# Listed entries
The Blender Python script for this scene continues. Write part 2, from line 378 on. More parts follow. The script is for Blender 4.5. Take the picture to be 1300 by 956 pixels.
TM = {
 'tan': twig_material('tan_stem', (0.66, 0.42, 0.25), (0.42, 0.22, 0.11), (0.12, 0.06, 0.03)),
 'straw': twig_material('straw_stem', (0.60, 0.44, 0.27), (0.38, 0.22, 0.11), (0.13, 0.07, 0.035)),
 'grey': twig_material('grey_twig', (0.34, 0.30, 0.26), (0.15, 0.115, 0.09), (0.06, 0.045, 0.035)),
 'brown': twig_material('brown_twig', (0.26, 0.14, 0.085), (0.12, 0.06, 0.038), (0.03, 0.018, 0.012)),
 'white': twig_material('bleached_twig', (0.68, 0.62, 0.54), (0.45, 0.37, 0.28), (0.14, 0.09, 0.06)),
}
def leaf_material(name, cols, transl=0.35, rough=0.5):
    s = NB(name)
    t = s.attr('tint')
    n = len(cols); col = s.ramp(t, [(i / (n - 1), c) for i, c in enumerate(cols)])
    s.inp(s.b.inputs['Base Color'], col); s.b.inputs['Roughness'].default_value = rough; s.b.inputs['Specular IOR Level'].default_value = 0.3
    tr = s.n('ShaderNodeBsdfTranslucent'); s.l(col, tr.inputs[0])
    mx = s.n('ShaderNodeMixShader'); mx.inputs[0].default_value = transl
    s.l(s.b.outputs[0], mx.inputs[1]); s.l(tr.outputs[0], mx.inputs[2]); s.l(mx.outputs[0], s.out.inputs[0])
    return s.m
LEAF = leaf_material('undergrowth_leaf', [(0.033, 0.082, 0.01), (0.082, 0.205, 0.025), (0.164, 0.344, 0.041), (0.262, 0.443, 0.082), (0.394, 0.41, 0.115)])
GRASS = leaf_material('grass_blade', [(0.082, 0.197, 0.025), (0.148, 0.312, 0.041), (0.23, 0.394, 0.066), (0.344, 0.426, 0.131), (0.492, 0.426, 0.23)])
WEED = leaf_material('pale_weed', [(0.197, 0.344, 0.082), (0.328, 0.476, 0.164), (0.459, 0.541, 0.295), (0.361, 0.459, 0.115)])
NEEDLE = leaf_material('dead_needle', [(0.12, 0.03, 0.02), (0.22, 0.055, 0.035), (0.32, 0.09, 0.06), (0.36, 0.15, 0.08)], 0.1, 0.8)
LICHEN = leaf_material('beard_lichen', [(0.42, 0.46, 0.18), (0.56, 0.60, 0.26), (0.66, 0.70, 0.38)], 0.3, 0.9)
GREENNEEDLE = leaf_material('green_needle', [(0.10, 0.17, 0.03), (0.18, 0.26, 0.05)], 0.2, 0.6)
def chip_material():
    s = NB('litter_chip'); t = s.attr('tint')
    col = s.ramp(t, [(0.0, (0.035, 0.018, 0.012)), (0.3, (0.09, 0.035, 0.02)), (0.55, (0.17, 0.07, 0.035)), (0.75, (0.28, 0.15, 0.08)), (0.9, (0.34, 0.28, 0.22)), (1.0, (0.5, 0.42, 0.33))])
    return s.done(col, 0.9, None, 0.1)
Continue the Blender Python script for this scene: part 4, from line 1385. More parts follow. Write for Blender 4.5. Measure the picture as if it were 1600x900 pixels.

# Requirements
Without changing a word, restate the whole listing.

# Answer to the exercise
The Blender Python script for this scene continues. Write part 2, from line 378 on. More parts follow. The script is for Blender 4.5. Take the picture to be 1300 by 956 pixels.
TM = {
 'tan': twig_material('tan_stem', (0.66, 0.42, 0.25), (0.42, 0.22, 0.11), (0.12, 0.06, 0.03)),
 'straw': twig_material('straw_stem', (0.60, 0.44, 0.27), (0.38, 0.22, 0.11), (0.13, 0.07, 0.035)),
 'grey': twig_material('grey_twig', (0.34, 0.30, 0.26), (0.15, 0.115, 0.09), (0.06, 0.045, 0.035)),
 'brown': twig_material('brown_twig', (0.26, 0.14, 0.085), (0.12, 0.06, 0.038), (0.03, 0.018, 0.012)),
 'white': twig_material('bleached_twig', (0.68, 0.62, 0.54), (0.45, 0.37, 0.28), (0.14, 0.09, 0.06)),
}
def leaf_material(name, cols, transl=0.35, rough=0.5):
    s = NB(name)
    t = s.attr('tint')
    n = len(cols); col = s.ramp(t, [(i / (n - 1), c) for i, c in enumerate(cols)])
    s.inp(s.b.inputs['Base Color'], col); s.b.inputs['Roughness'].default_value = rough; s.b.inputs['Specular IOR Level'].default_value = 0.3
    tr = s.n('ShaderNodeBsdfTranslucent'); s.l(col, tr.inputs[0])
    mx = s.n('ShaderNodeMixShader'); mx.inputs[0].default_value = transl
    s.l(s.b.outputs[0], mx.inputs[1]); s.l(tr.outputs[0], mx.inputs[2]); s.l(mx.outputs[0], s.out.inputs[0])
    return s.m
LEAF = leaf_material('undergrowth_leaf', [(0.033, 0.082, 0.01), (0.082, 0.205, 0.025), (0.164, 0.344, 0.041), (0.262, 0.443, 0.082), (0.394, 0.41, 0.115)])
GRASS = leaf_material('grass_blade', [(0.082, 0.197, 0.025), (0.148, 0.312, 0.041), (0.23, 0.394, 0.066), (0.344, 0.426, 0.131), (0.492, 0.426, 0.23)])
WEED = leaf_material('pale_weed', [(0.197, 0.344, 0.082), (0.328, 0.476, 0.164), (0.459, 0.541, 0.295), (0.361, 0.459, 0.115)])
NEEDLE = leaf_material('dead_needle', [(0.12, 0.03, 0.02), (0.22, 0.055, 0.035), (0.32, 0.09, 0.06), (0.36, 0.15, 0.08)], 0.1, 0.8)
LICHEN = leaf_material('beard_lichen', [(0.42, 0.46, 0.18), (0.56, 0.60, 0.26), (0.66, 0.70, 0.38)], 0.3, 0.9)
GREENNEEDLE = leaf_material('green_needle', [(0.10, 0.17, 0.03), (0.18, 0.26, 0.05)], 0.2, 0.6)
def chip_material():
    s = NB('litter_chip'); t = s.attr('tint')
    col = s.ramp(t, [(0.0, (0.035, 0.018, 0.012)), (0.3, (0.09, 0.035, 0.02)), (0.55, (0.17, 0.07, 0.035)), (0.75, (0.28, 0.15, 0.08)), (0.9, (0.34, 0.28, 0.22)), (1.0, (0.5, 0.42, 0.33))])
    return s.done(col, 0.9, None, 0.1)
Continue the Blender Python script for this scene: part 4, from line 1385. More parts follow. Write for Blender 4.5. Measure the picture as if it were 1600x900 pixels.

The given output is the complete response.